[Begin]

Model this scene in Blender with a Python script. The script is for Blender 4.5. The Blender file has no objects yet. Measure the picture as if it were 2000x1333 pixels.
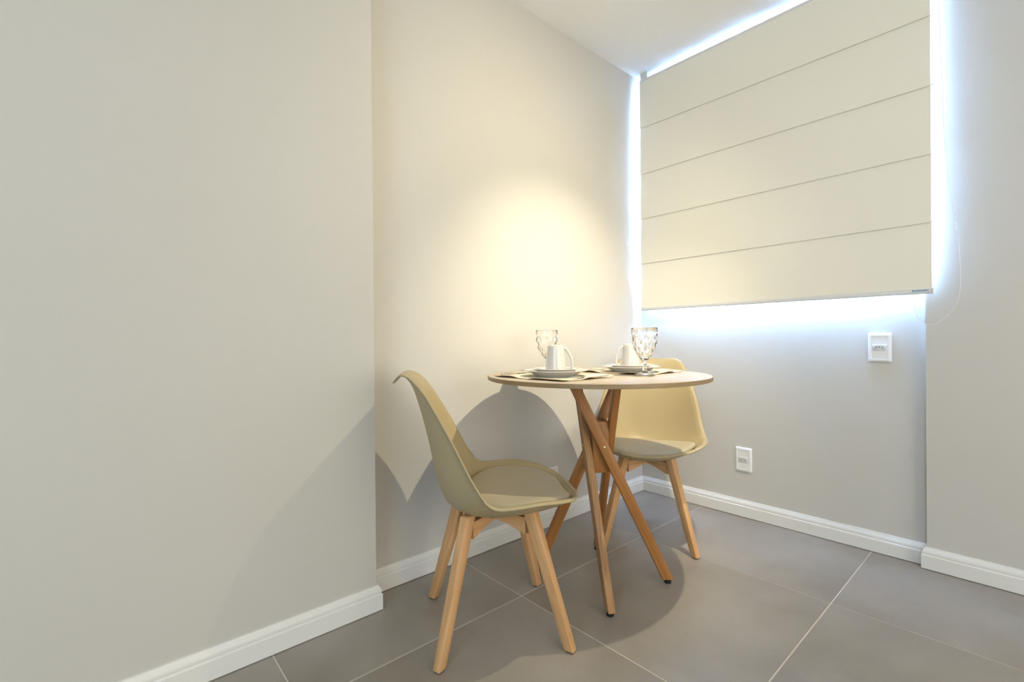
import bpy, bmesh, math, random
from mathutils import Vector, Matrix
C = bpy.context.scene
COL = C.collection
random.seed(4)
pi = math.pi

# ---------------------------------------------------------------- camera
YAW, PITCH, ROLL = math.radians(48.392), math.radians(-0.154), math.radians(-0.504)
fw = Vector((-math.sin(YAW)*math.cos(PITCH), math.cos(YAW)*math.cos(PITCH), math.sin(PITCH)))
rt0 = Vector((math.cos(YAW), math.sin(YAW), 0)); up0 = rt0.cross(fw)
rt = rt0*math.cos(ROLL) + up0*math.sin(ROLL)
up = up0*math.cos(ROLL) - rt0*math.sin(ROLL)
cam = bpy.data.objects.new('camera', bpy.data.cameras.new('camera'))
COL.objects.link(cam)
cam.matrix_world = Matrix(((rt.x, up.x, -fw.x, 0), (rt.y, up.y, -fw.y, 0), (rt.z, up.z, -fw.z, 0.89), (0, 0, 0, 1)))
cam.data.sensor_width = 36; cam.data.lens = 16.562; cam.data.clip_start = 0.01
C.camera = cam

# ---------------------------------------------------------------- view, world, lights
C.view_settings.view_transform = 'Standard'; C.view_settings.look = 'None'
C.view_settings.gamma = 1; C.view_settings.use_curve_mapping = False
C.view_settings.exposure = 0.0
C.cycles.sample_clamp_indirect = 0
w = bpy.data.worlds.new('overcast_sky'); C.world = w; w.use_nodes = True
w.node_tree.nodes['Background'].inputs[0].default_value = (0.37, 0.60, 1.0, 1)
w.node_tree.nodes['Background'].inputs[1].default_value = 225.0

def lamp(name, kind, loc, target, energy, color, **kw):
    l = bpy.data.lights.new(name, kind); l.energy = energy; l.color = color
    for k, v in kw.items(): setattr(l, k, v)
    o = bpy.data.objects.new(name, l); COL.objects.link(o); o.location = loc
    o.rotation_euler = (Vector(target) - Vector(loc)).to_track_quat('-Z', 'Y').to_euler()
    return o
# the warm ceiling spot over the table
lamp('warm_spot_light', 'SPOT', (-0.518, 1.512, 2.042), (-1.568, 1.722, 0.500), 98, (1.0, 0.87, 0.62),
     spot_size=math.radians(78), spot_blend=1.0, shadow_soft_size=0.010)
lamp('warm_spot_spill_light', 'SPOT', (-0.518, 1.512, 2.042), (-1.568, 1.312, 1.142), 27, (1.0, 0.84, 0.52),
     spot_size=math.radians(150), spot_blend=1.0, shadow_soft_size=0.010)
# weak warm fill added under the ceiling behind the camera
lamp('room_fill_light', 'AREA', (0.75, -0.8, 2.37), (0.75, -0.8, 0), 6, (1.0, 0.90, 0.75), shape='RECTANGLE', size=1.8, size_y=2.4)
# cool fill added behind the camera to brighten the window wall
lamp('rear_fill_light', 'AREA', (0.6, -2.5, 1.4), (-0.2, 1.0, 1.2), 64, (0.62, 0.82, 1.0), shape='RECTANGLE', size=2.4, size_y=2.0)
lamp('side_fill_light', 'AREA', (2.2, 0.9, 1.0), (-1.5, 1.2, 0.6), 44, (1.0, 0.91, 0.72), shape='RECTANGLE', size=2.2, size_y=1.8)  # warm fill added on the right, lifts the shadow behind the table
pl = lamp('window_portal', 'AREA', (-0.93, 2.60, 1.74), (-0.93, 0, 1.74), 1, (1, 1, 1), shape='RECTANGLE', size=1.3, size_y=1.3)
pl.data.cycles.is_portal = True

# ---------------------------------------------------------------- helpers
def tag(o, label=None, cat=None, group=None, kind=None):
    for k, v in (('label', label), ('category', cat), ('group', group), ('kind', kind)):
        if v: o[k] = v
    return o
def empty(name, loc=(0, 0, 0), rz=0):
    o = bpy.data.objects.new(name, None); COL.objects.link(o); o.empty_display_size = 0.05
    o.location = loc; o.rotation_euler = (0, 0, rz); return o
def obj(name, bm, mat, parent=None, smooth=False, autos=None):
    me = bpy.data.meshes.new(name)
    bmesh.ops.recalc_face_normals(bm, faces=bm.faces)
    bm.to_mesh(me); bm.free()
    if smooth: me.shade_smooth()
    if autos: me.shade_smooth(); me.set_sharp_from_angle(angle=math.radians(autos))
    me.materials.append(mat)
    o = bpy.data.objects.new(name, me); COL.objects.link(o)
    if parent: o.parent = parent
    return o
def copy_tree(o, parent=None):
    c = o.copy(); COL.objects.link(c); c.parent = parent
    for ch in list(o.children): copy_tree(ch, c)
    return c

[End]

• _What is being asked_
Drop the images and repeat the data exactly.

• _Answer to this problem_
Model this scene in Blender with a Python script. The script is for Blender 4.5. The Blender file has no objects yet. Measure the picture as if it were 2000x1333 pixels.
import bpy, bmesh, math, random
from mathutils import Vector, Matrix
C = bpy.context.scene
COL = C.collection
random.seed(4)
pi = math.pi

# ---------------------------------------------------------------- camera
YAW, PITCH, ROLL = math.radians(48.392), math.radians(-0.154), math.radians(-0.504)
fw = Vector((-math.sin(YAW)*math.cos(PITCH), math.cos(YAW)*math.cos(PITCH), math.sin(PITCH)))
rt0 = Vector((math.cos(YAW), math.sin(YAW), 0)); up0 = rt0.cross(fw)
rt = rt0*math.cos(ROLL) + up0*math.sin(ROLL)
up = up0*math.cos(ROLL) - rt0*math.sin(ROLL)
cam = bpy.data.objects.new('camera', bpy.data.cameras.new('camera'))
COL.objects.link(cam)
cam.matrix_world = Matrix(((rt.x, up.x, -fw.x, 0), (rt.y, up.y, -fw.y, 0), (rt.z, up.z, -fw.z, 0.89), (0, 0, 0, 1)))
cam.data.sensor_width = 36; cam.data.lens = 16.562; cam.data.clip_start = 0.01
C.camera = cam

# ---------------------------------------------------------------- view, world, lights
C.view_settings.view_transform = 'Standard'; C.view_settings.look = 'None'
C.view_settings.gamma = 1; C.view_settings.use_curve_mapping = False
C.view_settings.exposure = 0.0
C.cycles.sample_clamp_indirect = 0
w = bpy.data.worlds.new('overcast_sky'); C.world = w; w.use_nodes = True
w.node_tree.nodes['Background'].inputs[0].default_value = (0.37, 0.60, 1.0, 1)
w.node_tree.nodes['Background'].inputs[1].default_value = 225.0

def lamp(name, kind, loc, target, energy, color, **kw):
    l = bpy.data.lights.new(name, kind); l.energy = energy; l.color = color
    for k, v in kw.items(): setattr(l, k, v)
    o = bpy.data.objects.new(name, l); COL.objects.link(o); o.location = loc
    o.rotation_euler = (Vector(target) - Vector(loc)).to_track_quat('-Z', 'Y').to_euler()
    return o
# the warm ceiling spot over the table
lamp('warm_spot_light', 'SPOT', (-0.518, 1.512, 2.042), (-1.568, 1.722, 0.500), 98, (1.0, 0.87, 0.62),
     spot_size=math.radians(78), spot_blend=1.0, shadow_soft_size=0.010)
lamp('warm_spot_spill_light', 'SPOT', (-0.518, 1.512, 2.042), (-1.568, 1.312, 1.142), 27, (1.0, 0.84, 0.52),
     spot_size=math.radians(150), spot_blend=1.0, shadow_soft_size=0.010)
# weak warm fill added under the ceiling behind the camera
lamp('room_fill_light', 'AREA', (0.75, -0.8, 2.37), (0.75, -0.8, 0), 6, (1.0, 0.90, 0.75), shape='RECTANGLE', size=1.8, size_y=2.4)
# cool fill added behind the camera to brighten the window wall
lamp('rear_fill_light', 'AREA', (0.6, -2.5, 1.4), (-0.2, 1.0, 1.2), 64, (0.62, 0.82, 1.0), shape='RECTANGLE', size=2.4, size_y=2.0)
lamp('side_fill_light', 'AREA', (2.2, 0.9, 1.0), (-1.5, 1.2, 0.6), 44, (1.0, 0.91, 0.72), shape='RECTANGLE', size=2.2, size_y=1.8)  # warm fill added on the right, lifts the shadow behind the table
pl = lamp('window_portal', 'AREA', (-0.93, 2.60, 1.74), (-0.93, 0, 1.74), 1, (1, 1, 1), shape='RECTANGLE', size=1.3, size_y=1.3)
pl.data.cycles.is_portal = True

# ---------------------------------------------------------------- helpers
def tag(o, label=None, cat=None, group=None, kind=None):
    for k, v in (('label', label), ('category', cat), ('group', group), ('kind', kind)):
        if v: o[k] = v
    return o
def empty(name, loc=(0, 0, 0), rz=0):
    o = bpy.data.objects.new(name, None); COL.objects.link(o); o.empty_display_size = 0.05
    o.location = loc; o.rotation_euler = (0, 0, rz); return o
def obj(name, bm, mat, parent=None, smooth=False, autos=None):
    me = bpy.data.meshes.new(name)
    bmesh.ops.recalc_face_normals(bm, faces=bm.faces)
    bm.to_mesh(me); bm.free()
    if smooth: me.shade_smooth()
    if autos: me.shade_smooth(); me.set_sharp_from_angle(angle=math.radians(autos))
    me.materials.append(mat)
    o = bpy.data.objects.new(name, me); COL.objects.link(o)
    if parent: o.parent = parent
    return o
def copy_tree(o, parent=None):
    c = o.copy(); COL.objects.link(c); c.parent = parent
    for ch in list(o.children): copy_tree(ch, c)
    return c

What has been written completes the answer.